By perfecting the appeal from the justice’s court the case was entirely removed from that court, and only the superior court had thereafter jurisdiction in the matter. The judgment in the *359justice’s court was not merely suspended, but by the removal of the record was vacated and set aside. (Thornton v. Mahoney, 24 Cal. 569; People v. Treadwell, 66 Cal. 400.) When the effect of an appeal is to transfer the entire record to the appellate court, and to cause the action to be retried in that court as if originally brought therein, as is the case when appeals are taken from a justice’s court upon questions of law and fact, the judgment appealed from is completely annulled, and is not thereafter available for any purpose. (Bank of North America v. Wheeler, 28 Conn. 441; 73 Am. Dec. 683; Campbell v. Howard, 5 Mass. 376; Levi v. Karrick, 15 Iowa, 444; Keyser v. Farr, 105 U. S. 265.)

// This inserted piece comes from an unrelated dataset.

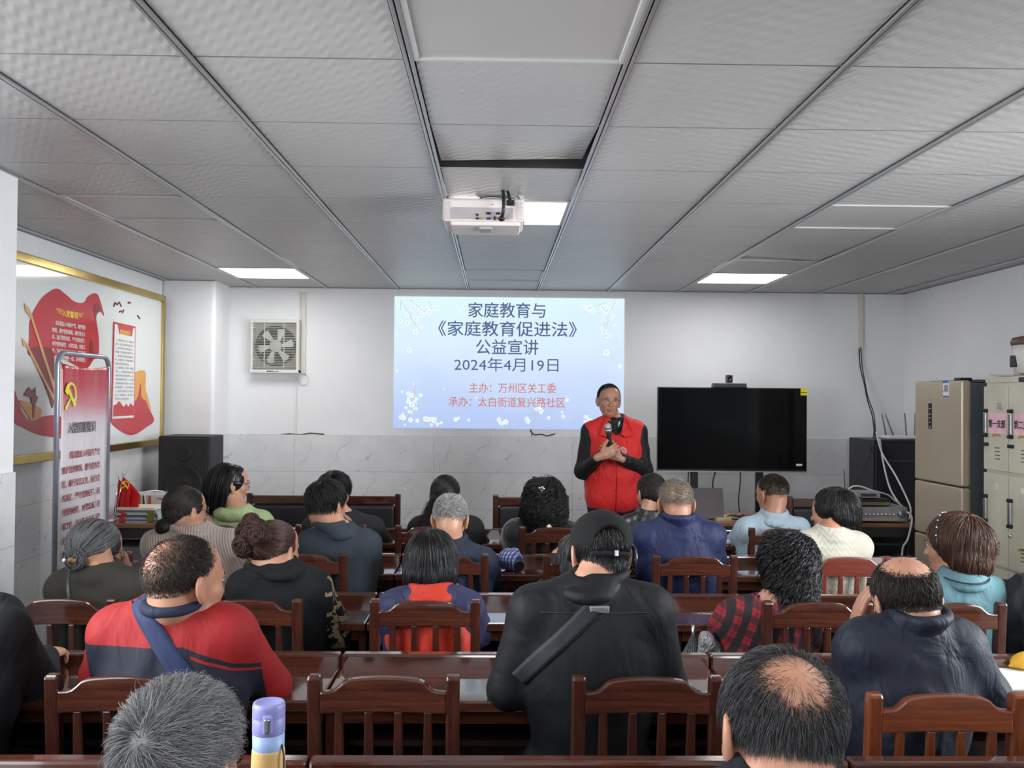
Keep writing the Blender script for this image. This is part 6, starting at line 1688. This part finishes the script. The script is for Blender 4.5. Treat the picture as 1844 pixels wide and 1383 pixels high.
# ---------------------------------------------------------------- third row
def row3():
    Y = 3.50
    p = person('woman with grey hair pinned in a bun and an olive dark jacket', 176, 934, Y, 88, 270, 1036, Y - .06, hs=1.0, yaw=-28, pitch=-14, skin=SK1, hairc=HSP, jacket=jk('olive_dark', (52, 49, 44), rough=.85, wr=.3), trousers=TR, seed=41, topoff=.1,
               arms={'R': dict(e=at(262, 1070, Y + .14), w=at(232, 1036, Y + .13), d=(-.12, -.1, 1), n=(-1, -.2, 0), s=(0, -1, 0), curl=.9, sc=.85)})
    hair(p, 5000, (.13, .03), .0012, 9, lift=.02, grav=.0, noise=.03, whorl=(0, .3, .95), swirl=0, attract=(.035, -.115, -.045), ap=.8, matr=HSP, vols=[((0, -.012, .02), (.085, .106, .093))], off=(.0, .004),
         extra=[bun_strands(p, (.035, -.106, -.045), .040, 600, 9, 3.2, (1.2, .7, 1))])
    c = p.L(.045, -.138, -.050); b = MB(); 
    for i in range(4): b.ell(c + np.array((.006 * i, .002 * i, .004 * math.sin(i * 2))), (.009, .007, .008))
    b.build('hair_clip', mat('amber_clip', lin(120, 84, 50), .2), p.t); b = MB(); b.ell(p.L(.022, -.142, -.052), (.007,) * 3); b.build('pearl', mat('pearl', (.8, .8, .8, 1), .15), p.t)
    glasses(p, FR, .0014)
    strap(p, [(-.105, 1.055), (-.095, .99), (-.075, .90), (-.06, .80)], .016, mat('strap_leather', (.02, .02, .02, 1), .35))
    # updo woman with patterned sleeve
    k = NT('black_gold_print'); c = k.n('ShaderNodeTexCoord'); o = k.sep(c.outputs['Object'])
    wv = k.n('ShaderNodeTexVoronoi'); wv.feature = 'DISTANCE_TO_EDGE'; wv.inputs['Scale'].default_value = 15; k.l(c.outputs['Object'], wv.inputs['Vector'])
    fine = k.noise(c.outputs['Object'], 45, 3, .7)
    g = k.math('MULTIPLY', k.math('MULTIPLY', k.math('LESS_THAN', wv.outputs['Distance'], .12), k.math('GREATER_THAN', o[0], .185)), k.math('GREATER_THAN', fine, .45))
    k.l(k.mix(g, lin(15, 17, 20), lin(150, 128, 102)), k.p.inputs['Base Color']); k.p.inputs['Roughness'].default_value = .88; k.p.inputs['Specular IOR Level'].default_value = .3; k.bump(k.noise(k.coord(), 14, 2, .5, 1), .3, .03)
    p = person('woman with curled brown updo, black top and gold printed sleeve', 496, 930, Y, 414, 592, 1034, Y - .04, hs=1.0, yaw=-26, pitch=-6, skin=SK1, hairc=HRB, jacket=k.m, trousers=TR, seed=42, topoff=.14, jres=.007, collar=.03,
               arms={'R': dict(e=at(612, 1140, Y + .06), w=at(560, 1110, Y + .28))})
    hair(p, 3500, (.12, .03), .0013, 8, lift=.03, grav=0, noise=.04, attract=(-.02, -.10, .03), ap=.8, whorl=(0, .3, .95), swirl=0, matr=HRB, vols=[((0, -.012, .015), (.082, .103, .09))], off=(0, .004),
         extra=[bun_strands(p, (-.035, -.085, .055), .070, 900, 10, 4.2, (1, .9, .85)), bun_strands(p, (-.05, -.11, .01), .048, 500, 9, 4.5), bun_strands(p, (.02, -.115, .05), .042, 400, 9, 4.5), bun_strands(p, (-.045, -.095, .10), .034, 260, 9, 4.5)])
    # orange vest over navy sleeves
    p = person('woman with a black bob in an orange vest and navy sleeves', 778, 950, Y, 684, 868, 1072, Y - .08, hs=.98, yaw=-4, pitch=-14, skin=SK2, hairc=HB, jacket=jk('navy_sleeve', (40, 44, 74), rough=.6, wr=.5), trousers=TR, seed=43, topoff=.1)
    s = SDF(); S0, RT, f = p.S0, p.RT, p.f; u = RT[:, 2]; hw = np.linalg.norm(p.J[1] - p.J[0]) / 2
    s.ell(S0 - u * .12, np.array((hw + .036, .138, .21)), RT, k=.05)
    for J in p.J: s.cap(J * .7 + S0 * .3 + u * .015, p.nb - u * .01 + (J - S0) * .2, .060, .058, k=.04)
    s.ell(S0 * .45 + p.Hc * .55, np.array((hw + .022, .142, .24)), RT, k=.06); s.ell(p.Hc, np.array((.195, .15, .12)), None, k=.05)
    s.cap(p.nb - u * .0, p.nb + u * .2, .058, .06, k=.012, sub=True)
    V, F = s.mesh(.007, wrinkle(9, .006)); ORG = cloth('vest_orange', lin(180, 46, 28), .6, .5, 14, .1, .06); np_mesh('vest', V, F, ORG, p.t)
    collar_part(p, .034, ORG, 5, .066)
    hair(p, 5200, (.19, .03), .0013, 10, lift=.12, grav=.22, noise=.04, whorl=(-.1, -.35, .93), swirl=.05, matr=HB, vols=[((0, -.014, .012), (.092, .110, .098)), ((0, -.03, -.05), (.098, .092, .085))], off=(0, .005))
    # curly woman in plaid
    k = NT('red_plaid'); c = k.n('ShaderNodeTexCoord'); o = k.sep(c.outputs['Object'])
    def band(x, per, lo, ph=0.): return k.math('LESS_THAN', k.math('FRACT', k.math('ADD', k.math('DIVIDE', x, per * .78), ph)), lo)
    xs = k.math('ADD', o[0], k.math('MULTIPLY', o[2], -.35)); zs = k.math('ADD', o[2], k.math('MULTIPLY', o[0], .45))
    a1, a2 = band(xs, .075, .5), band(zs, .075, .5)
    c1 = k.mix(a1, lin(136, 22, 34), lin(32, 20, 28)); c2 = k.mix(k.math('MULTIPLY', a2, .72), c1, lin(22, 20, 28))
    th = k.math('MAXIMUM', band(xs, .075, .06, .25), band(zs, .075, .06, .25))
    k.l(k.mix(k.math('MULTIPLY', th, .6), c2, lin(20, 18, 24)), k.p.inputs['Base Color']); k.p.inputs['Roughness'].default_value = .85; k.bump(k.noise(k.coord(), 12, 2, .5, 1), .4, .03)
    p = person('woman with long black curls in a red plaid shirt', 1418, 954, Y, 1292, 1478, 1090, Y - .08, hs=.98, yaw=2, pitch=-8, roll=4, arms={'L': dict(w=at(1385, 1118, Y + .22)), 'R': dict(w=at(1420, 1118, Y + .24))}, skin=SK1, hairc=HB, jacket=k.m, trousers=TR, seed=44, topoff=.14, neckz=.05)
    hair(p, 2600, (.32, .05), .0019, 18, lift=.10, grav=.28, noise=.10, whorl=(.1, -.2, .97), swirl=.05, curl=(.017, 1.35), matr=HB, vols=[((0, -.014, .014), (.090, .110, .098)), ((.0, -.055, -.07), (.080, .062, .10)), ((.02, -.06, -.16), (.062, .048, .07))], off=(.002, .012), torso=True)
    strap(p, [(-.055, 1.02), (-.02, .97), (.05, .88), (.10, .80)], .036, jk('strap_plum', (112, 78, 108)))
    # teal shirt woman
    p = person('woman with dyed brown hair, black hairband and teal shirt beside the lockers', 1718, 922, Y + .02, 1648, 1812, 1048, Y - .02, hs=1.03, yaw=44, pitch=-6, roll=2, skin=SK1, hairc=HBR, jacket=jk('teal_shirt', (84, 118, 126), rough=.8, wr=.4), trousers=TR, seed=45, topoff=.12, collar=.02)
    hair(p, 5000, (.12, .03), .0013, 9, lift=.14, grav=.2, noise=.06, whorl=(-.1, -.45, .9), swirl=.1, matr=HBR, vols=[((0, -.018, .014), (.093, .114, .10)), ((0, -.045, -.045), (.092, .080, .08))], off=(0, .008))
    b = MB(); b.tube([p.L(.093 * math.cos(a), .030, .010 + .100 * math.sin(a)) for a in np.linspace(-.25, math.pi + .25, 24)], .007, 8); hb = b.build('hairband', mat('hairband_black', (.015, .015, .018, 1), .25), p.t)
    b = MB()
    for a in np.linspace(.2, 2.9, 10): b.ell(p.L(.101 * math.cos(a), .030, .010 + .108 * math.sin(a)), (.004, .004, .004), None, 8, 6)
    b.build('bead', CHROME, hb)
    b = MB(); b.tube([p.L(-.086, -.002 + .008 * math.cos(a), -.062 + .008 * math.sin(a)) for a in np.linspace(0, 6.28, 12, endpoint=False)], .0016, 5, closed=True); b.build('earring', mat('earring_gold', (.7, .5, .2, 1), .2, 1.), p.t)
    b = MB(); u, a, f = p.RT[:, 2], p.RT[:, 0], p.f
    b.tube([p.nb + u * .008 + a * .090 * math.sin(t) - f * (.098 * math.cos(t) + .012) for t in np.linspace(-1.3, 1.3, 16)], .0035, 6); b.build('collar_piping', jk('piping_dark', (40, 50, 60)), p.t)
row3()

# ---------------------------------------------------------------- fourth row
def row4():
    Y = 4.43
    k = NT('ribbed_taupe'); c = k.n('ShaderNodeTexCoord'); o = k.sep(c.outputs['Object'])
    k.p.inputs['Base Color'].default_value = lin(146, 131, 123); k.p.inputs['Roughness'].default_value = .9; k.p.inputs['Sheen Weight'].default_value = .3
    rib = k.math('SINE', k.math('MULTIPLY', k.math('ADD', o[0], k.math('MULTIPLY', o[2], .25)), 480)); k.bump(rib, .35, .004)
    p = person('woman in a taupe knitted sweater with a low dark bun', 335, 874, Y, 258, 440, 962, Y - .05, hs=.99, yaw=-38, pitch=-4, skin=SK1, hairc=HBB, jacket=k.m, trousers=TR, seed=51, topoff=.08, collar=.04,
               arms={'R': dict(e=at(438, 1010, Y + .12), w=at(392, 966, Y + .17), d=(-.5, -.1, 1), n=(-1, -.2, .1), s=(0, -1, .2), curl=.8)})
    hair(p, 3000, (.12, .03), .0015, 8, lift=.02, grav=.0, noise=.03, attract=(-.005, -.105, -.075), ap=.8, whorl=(0, .3, .95), swirl=0, matr=HBB, vols=[((0, -.012, .018), (.083, .105, .092)), ((0, -.05, -.03), (.06, .06, .06))], off=(0, .003), extra=[bun_strands(p, (-.005, -.112, -.085), .036, 350, 8, 3.4)])
    glasses(p, FRG, .0014)
    p = person('black haired man in a dark grey wool coat with hand at his chin', 590, 864, Y - .03, 536, 684, 962, Y - .06, hs=1.0, yaw=-30, pitch=-8, skin=SK1, hairc=HB, jacket=jk('grey_wool', (48, 54, 62), rough=.95, wr=.2, weave=.05), trousers=TR, seed=52, collar=.052, topoff=.06,
               arms={'R': dict(e=at(668, 1030, Y + .10), w=at(640, 968, Y + .13), d=(-.4, 0, 1), n=(-1, -.1, .1), s=(0, -1, .2), curl=.7)})
    hair(p, 3600, (.05, .012), .0012, 6, lift=.15, grav=.15, noise=.06, whorl=(-.15, -.5, .85), swirl=.3, dens=lambda u: np.clip((np.degrees(np.arccos(np.clip(u @ nrm(np.array((-.15, -.5, .85))), -1, 1)))) / 18, .15, 1), matr=HB, off=(.001, .012))
    p = person('man with cropped grey hair in a navy jacket, head lowered', 812, 891, Y - .05, 740, 892, 992, Y - .08, hs=1.0, yaw=-6, pitch=-22, skin=SK2, hairc=HWG, jacket=jk('navy_jacket', (34, 40, 58), rough=.7), trousers=TR, seed=53, collar=.04, mask=lambda u: hair_mask(u) & (np.degrees(np.arccos(np.clip(u @ nrm(np.array((0, -.25, .97))), -1, 1))) > 22))
    hair(p, 4200, (.014, .004), .0011, 3, lift=.5, grav=.05, noise=.1, dens=bald((0, -.3, .95), 6, 40, .25), matr=HWG)
    p = person('grey haired woman almost hidden behind the black cap', 1046, 958, Y - .12, 962, 1130, 1050, Y - .1, hs=1.0, yaw=-20, pitch=-18, skin=SK2, hairc=HGR, jacket=jk('dark_hidden', (42, 42, 46)), trousers=TR, seed=54, topoff=.08)
    hair(p, 2000, (.13, .03), .0015, 7, lift=.1, grav=.2, matr=HSP, vols=[((0, -.014, .012), (.09, .108, .096)), ((0, -.03, -.05), (.092, .085, .08))])
    p = person('man with a shaved grey head in a bright navy blue jacket', 1216, 863, Y - .02, 1141, 1304, 946, Y - .04, hs=1.03, yaw=4, pitch=-12, skin=SK1, hairc=skinmat('scalp_stubble', lin(150, 128, 108)), jacket=jk('bright_navy', (30, 37, 72), rough=.6, wr=.55, scale=12), trousers=TR, seed=55, collar=.03, wr=.006)
    hair(p, 7000, (.0045, .001), .0007, 2, lift=.6, grav=0, matr=HBZ, name='stubble')
    p = person('woman with short black hair in a cream knitted sweater', 1499, 877, Y + .0, 1426, 1566, 966, Y - .06, hs=.98, yaw=50, pitch=-6, skin=SK1, hairc=HB, jacket=cream(), trousers=TR, seed=56, topoff=.12)
    hair(p, 3400, (.085, .02), .0014, 8, lift=.12, grav=.16, noise=.05, whorl=(-.1, -.4, .9), swirl=.15, matr=HB, vols=[((0, -.016, .016), (.092, .113, .099)), ((0, -.05, -.02), (.088, .075, .075))], off=(0, .006))
def cream():
    k = NT('cream_knit'); c = k.n('ShaderNodeTexCoord'); o = k.sep(c.outputs['Object'])
    k.p.inputs['Base Color'].default_value = lin(176, 172, 158); k.p.inputs['Roughness'].default_value = .95; k.p.inputs['Sheen Weight'].default_value = .3
    a = k.math('SINE', k.math('MULTIPLY', o[0], 120)); b = k.math('SINE', k.math('ADD', k.math('MULTIPLY', o[2], 190), k.math('MULTIPLY', a, 1.5)))
    k.bump(k.math('MULTIPLY', k.math('MULTIPLY', a, b), k.math('LESS_THAN', k.math('ABSOLUTE', o[0]), .09)), .22, .008)
    return k.m
row4()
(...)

The order made by the superior court, vacating its previous order of dismissal, took from the execution that had been issued by the justice its entire vigor, and rendered the acts of the officer thereunder nugatory. The judgment upon which it was issued had been vacated by an appeal therefrom, which was sufficient both in form and in substance to divest the justice’s court of any further jurisdiction over the case. The case was thereafter in the superior court, and the rights of the parties were to be determined by the action of that court. Being a court of general jurisdiction, all its orders are attended with the presumption of regularity (Sharer v. Superior Court, 94 Cal. 354), and its order vacating its previous order of dismissal, and recalling the execution, left the cause undetermined and pending before it, as it'was when the appeal was first perfected. It was not essential to the validity of this order that it should be filed in the justice’s court. It was effective as soon as it was made. The defendant had done all that was required of him in taking the appeal, and it was not necessary for him to take any steps to protect himself from further proceedings in the justice’s court. It was, however, incumbent upon the purchasers at the sale, under the execution issued out of the justice’s court, to see that such execution was supported by a valid judgment, and they were charged with notice of the proceedings in that court, and that the judgment had been appealed from prior to the issuance of the execution. They were also charged with notice that the cause was thereafter pending in the superior court, and they were required to examine the proceedings of *360that court to find support for the issuance of the execution. They could not rely upon the fact that a copy of the order dismissing the appeal had been filed in the justice’s court. They assumed at their risk the regularity of that order, as well as any subsequent proceedings iu the superior court, and the ignorance of the subsequent order vacating it is not available to them in their attempt to retain the property of the plaintiff herein, which they purchased in reliance upon the order of dismissal.

Inasmuch as upon the uncontroverted facts in the case the decision could not have been different from that which was given at the trial, the order for a new trial cannot be sustained, and it is therefore reversed.

Garoutte, J., and McFarland, J., concurred.